» **TASK BRIEF**
Return each line that holds the word "picture".

═══ ENTRIES SUPPLIED

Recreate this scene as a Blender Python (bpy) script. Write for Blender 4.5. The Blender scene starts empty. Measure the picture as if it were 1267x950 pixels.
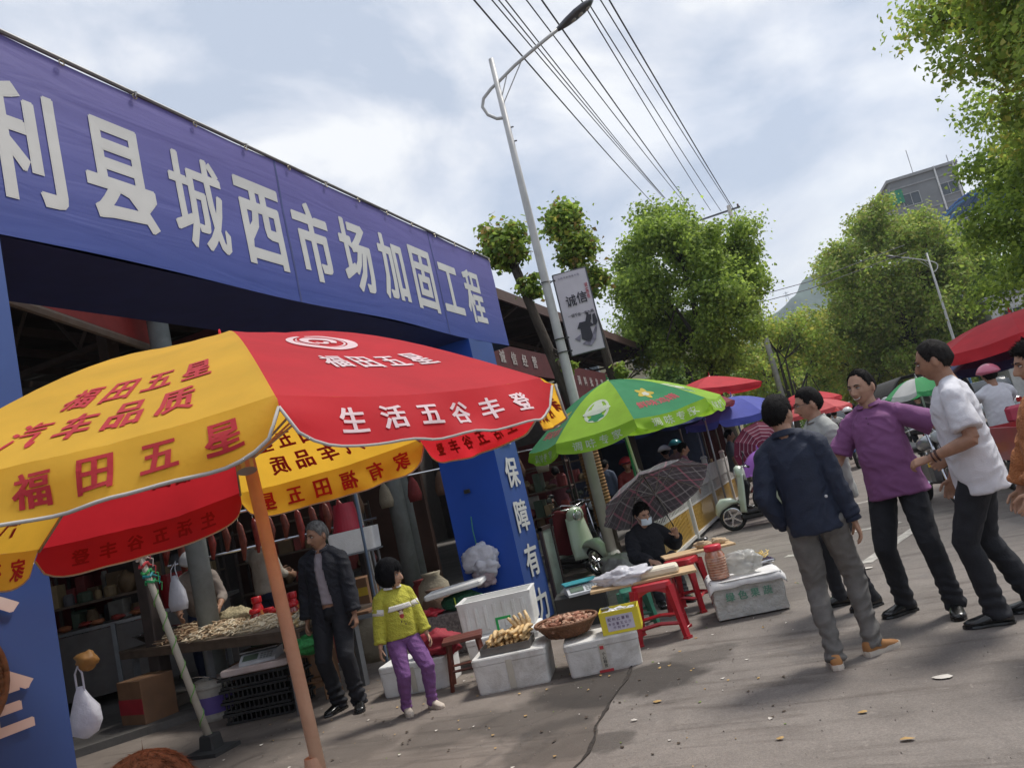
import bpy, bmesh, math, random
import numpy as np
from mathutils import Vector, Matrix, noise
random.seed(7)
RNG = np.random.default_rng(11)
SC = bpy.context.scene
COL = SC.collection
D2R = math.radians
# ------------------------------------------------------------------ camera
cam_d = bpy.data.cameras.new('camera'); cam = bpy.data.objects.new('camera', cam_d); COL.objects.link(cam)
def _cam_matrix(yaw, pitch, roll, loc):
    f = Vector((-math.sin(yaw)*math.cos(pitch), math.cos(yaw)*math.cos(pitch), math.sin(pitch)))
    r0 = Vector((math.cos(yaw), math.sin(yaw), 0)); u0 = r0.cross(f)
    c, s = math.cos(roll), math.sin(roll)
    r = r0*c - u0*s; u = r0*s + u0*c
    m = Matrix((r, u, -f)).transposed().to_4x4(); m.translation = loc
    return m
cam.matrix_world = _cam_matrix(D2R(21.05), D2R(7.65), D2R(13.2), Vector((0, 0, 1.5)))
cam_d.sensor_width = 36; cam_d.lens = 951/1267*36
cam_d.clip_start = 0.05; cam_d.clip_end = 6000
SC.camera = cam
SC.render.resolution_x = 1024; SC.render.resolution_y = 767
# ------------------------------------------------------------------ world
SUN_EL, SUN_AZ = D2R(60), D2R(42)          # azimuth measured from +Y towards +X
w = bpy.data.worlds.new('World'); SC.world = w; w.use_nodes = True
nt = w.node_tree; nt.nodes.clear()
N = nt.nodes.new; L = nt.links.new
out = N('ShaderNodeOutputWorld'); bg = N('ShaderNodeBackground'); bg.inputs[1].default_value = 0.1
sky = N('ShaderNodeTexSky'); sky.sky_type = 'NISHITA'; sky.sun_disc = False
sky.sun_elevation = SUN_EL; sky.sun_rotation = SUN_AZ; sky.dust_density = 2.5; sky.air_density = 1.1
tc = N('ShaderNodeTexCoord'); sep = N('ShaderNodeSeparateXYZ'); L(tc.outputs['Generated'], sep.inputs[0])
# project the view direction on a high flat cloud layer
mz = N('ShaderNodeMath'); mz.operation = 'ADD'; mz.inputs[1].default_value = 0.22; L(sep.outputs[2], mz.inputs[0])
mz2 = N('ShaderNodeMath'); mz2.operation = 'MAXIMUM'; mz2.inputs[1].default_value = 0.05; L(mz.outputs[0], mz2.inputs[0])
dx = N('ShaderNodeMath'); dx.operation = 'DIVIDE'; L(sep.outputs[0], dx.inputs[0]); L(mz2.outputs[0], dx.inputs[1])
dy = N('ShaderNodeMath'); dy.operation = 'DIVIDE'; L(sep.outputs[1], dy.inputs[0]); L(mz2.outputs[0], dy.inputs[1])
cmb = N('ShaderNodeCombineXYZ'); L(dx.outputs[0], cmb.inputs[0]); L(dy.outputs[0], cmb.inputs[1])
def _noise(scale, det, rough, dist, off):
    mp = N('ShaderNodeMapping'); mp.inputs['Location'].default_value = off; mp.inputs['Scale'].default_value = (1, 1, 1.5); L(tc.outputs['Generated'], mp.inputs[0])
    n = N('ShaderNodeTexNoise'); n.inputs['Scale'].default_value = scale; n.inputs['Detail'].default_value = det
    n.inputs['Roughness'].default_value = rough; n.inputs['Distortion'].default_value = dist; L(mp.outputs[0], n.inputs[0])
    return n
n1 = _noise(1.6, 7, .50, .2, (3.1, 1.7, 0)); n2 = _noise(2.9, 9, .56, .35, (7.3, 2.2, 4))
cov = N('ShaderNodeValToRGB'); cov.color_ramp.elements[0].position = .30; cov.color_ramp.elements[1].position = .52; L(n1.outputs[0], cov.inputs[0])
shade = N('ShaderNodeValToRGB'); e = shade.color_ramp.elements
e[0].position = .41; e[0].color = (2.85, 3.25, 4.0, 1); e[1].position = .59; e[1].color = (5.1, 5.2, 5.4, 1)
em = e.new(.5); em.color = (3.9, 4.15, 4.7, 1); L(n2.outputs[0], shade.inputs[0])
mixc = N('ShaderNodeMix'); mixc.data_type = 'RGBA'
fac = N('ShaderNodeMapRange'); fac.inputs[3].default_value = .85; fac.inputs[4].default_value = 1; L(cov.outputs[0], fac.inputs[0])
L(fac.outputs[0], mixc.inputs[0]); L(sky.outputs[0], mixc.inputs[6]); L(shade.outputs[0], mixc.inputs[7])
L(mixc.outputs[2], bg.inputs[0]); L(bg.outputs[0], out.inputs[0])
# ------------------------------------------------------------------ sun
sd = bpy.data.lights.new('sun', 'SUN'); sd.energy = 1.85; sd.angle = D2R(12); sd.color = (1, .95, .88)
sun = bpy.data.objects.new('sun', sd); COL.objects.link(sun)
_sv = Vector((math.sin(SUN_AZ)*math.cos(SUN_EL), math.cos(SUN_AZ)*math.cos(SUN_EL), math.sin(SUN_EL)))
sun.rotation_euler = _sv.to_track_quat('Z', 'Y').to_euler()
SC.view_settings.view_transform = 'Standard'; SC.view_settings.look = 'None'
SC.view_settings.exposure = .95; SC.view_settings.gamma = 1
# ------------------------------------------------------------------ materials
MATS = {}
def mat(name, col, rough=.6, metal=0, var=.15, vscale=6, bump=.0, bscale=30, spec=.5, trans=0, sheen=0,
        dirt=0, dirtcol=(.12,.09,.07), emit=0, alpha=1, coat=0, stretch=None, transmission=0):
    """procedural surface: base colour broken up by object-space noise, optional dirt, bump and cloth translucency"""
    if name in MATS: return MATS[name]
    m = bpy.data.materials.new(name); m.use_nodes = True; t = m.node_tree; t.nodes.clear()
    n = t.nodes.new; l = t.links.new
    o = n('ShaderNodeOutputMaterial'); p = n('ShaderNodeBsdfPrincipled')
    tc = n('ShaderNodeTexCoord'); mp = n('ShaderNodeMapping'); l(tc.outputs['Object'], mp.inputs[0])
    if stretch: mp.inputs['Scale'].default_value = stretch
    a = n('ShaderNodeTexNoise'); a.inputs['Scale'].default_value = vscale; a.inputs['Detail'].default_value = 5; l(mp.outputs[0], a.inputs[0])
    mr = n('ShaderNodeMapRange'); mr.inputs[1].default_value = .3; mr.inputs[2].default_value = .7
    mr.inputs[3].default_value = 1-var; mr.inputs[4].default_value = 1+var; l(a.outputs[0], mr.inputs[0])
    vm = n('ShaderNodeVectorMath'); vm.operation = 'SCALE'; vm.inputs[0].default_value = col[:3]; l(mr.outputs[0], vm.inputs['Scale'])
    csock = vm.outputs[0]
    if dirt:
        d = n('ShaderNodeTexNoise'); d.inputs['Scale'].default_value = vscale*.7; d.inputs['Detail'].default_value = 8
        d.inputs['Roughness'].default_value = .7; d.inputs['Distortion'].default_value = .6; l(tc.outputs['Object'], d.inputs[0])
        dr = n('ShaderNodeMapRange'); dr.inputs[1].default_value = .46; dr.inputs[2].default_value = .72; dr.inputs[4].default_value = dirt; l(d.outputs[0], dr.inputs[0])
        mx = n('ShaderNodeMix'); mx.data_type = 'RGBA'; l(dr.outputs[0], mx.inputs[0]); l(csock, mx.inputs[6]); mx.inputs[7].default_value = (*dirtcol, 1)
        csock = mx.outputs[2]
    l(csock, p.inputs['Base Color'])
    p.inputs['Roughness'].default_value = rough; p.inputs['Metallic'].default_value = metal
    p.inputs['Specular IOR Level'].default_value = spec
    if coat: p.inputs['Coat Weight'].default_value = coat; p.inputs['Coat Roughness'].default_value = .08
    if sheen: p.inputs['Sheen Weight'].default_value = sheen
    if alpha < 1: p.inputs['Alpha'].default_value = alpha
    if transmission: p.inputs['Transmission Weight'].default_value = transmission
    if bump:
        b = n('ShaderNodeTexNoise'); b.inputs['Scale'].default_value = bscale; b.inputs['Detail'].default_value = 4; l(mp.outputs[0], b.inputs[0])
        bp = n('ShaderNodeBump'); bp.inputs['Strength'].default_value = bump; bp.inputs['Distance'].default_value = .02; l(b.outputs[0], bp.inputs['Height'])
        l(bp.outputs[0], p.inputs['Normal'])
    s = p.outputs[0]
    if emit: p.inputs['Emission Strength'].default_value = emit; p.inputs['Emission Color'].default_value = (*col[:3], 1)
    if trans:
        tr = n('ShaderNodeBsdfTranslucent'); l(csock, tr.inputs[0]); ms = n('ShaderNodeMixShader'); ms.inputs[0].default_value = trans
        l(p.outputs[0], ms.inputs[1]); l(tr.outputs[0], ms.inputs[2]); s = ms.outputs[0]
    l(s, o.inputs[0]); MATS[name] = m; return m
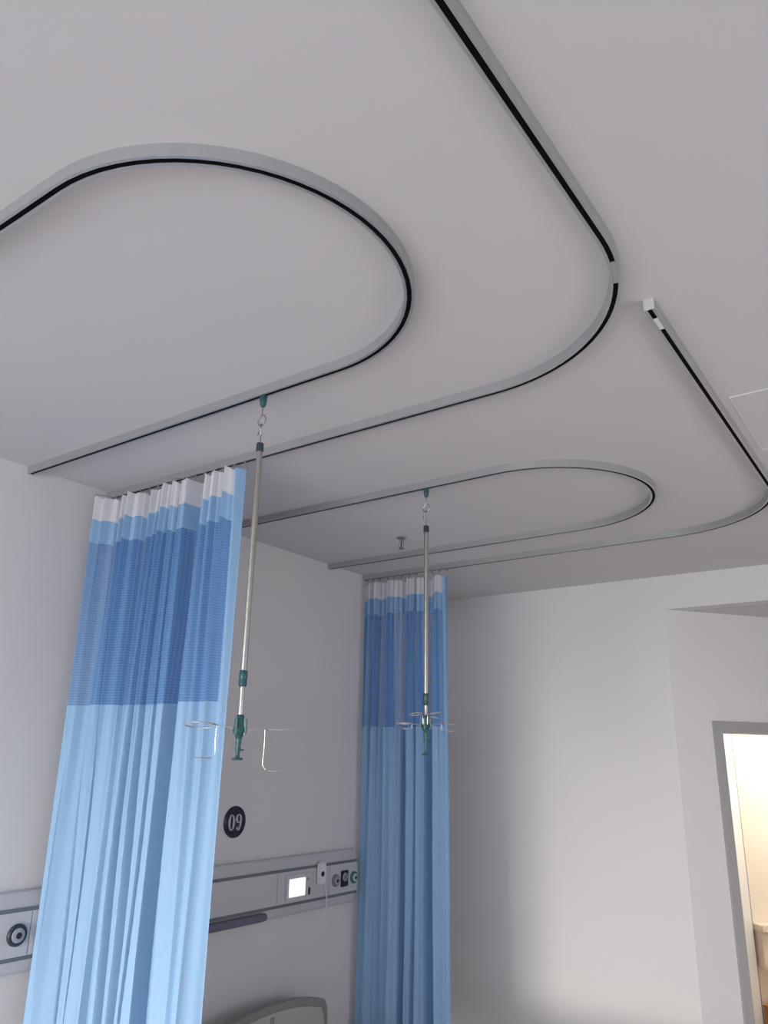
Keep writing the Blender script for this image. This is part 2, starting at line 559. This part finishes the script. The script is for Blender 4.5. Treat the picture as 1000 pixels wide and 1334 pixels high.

══════

» **ANSWER FOR THE TASK**
Recreate this scene as a Blender Python (bpy) script. Write for Blender 4.5. The Blender scene starts empty. Measure the picture as if it were 1267x950 pixels.
Keep writing the Blender script for this image. This is part 2, starting at line 559. This part finishes the script. The script is for Blender 4.5. Treat the picture as 1000 pixels wide and 1334 pixels high.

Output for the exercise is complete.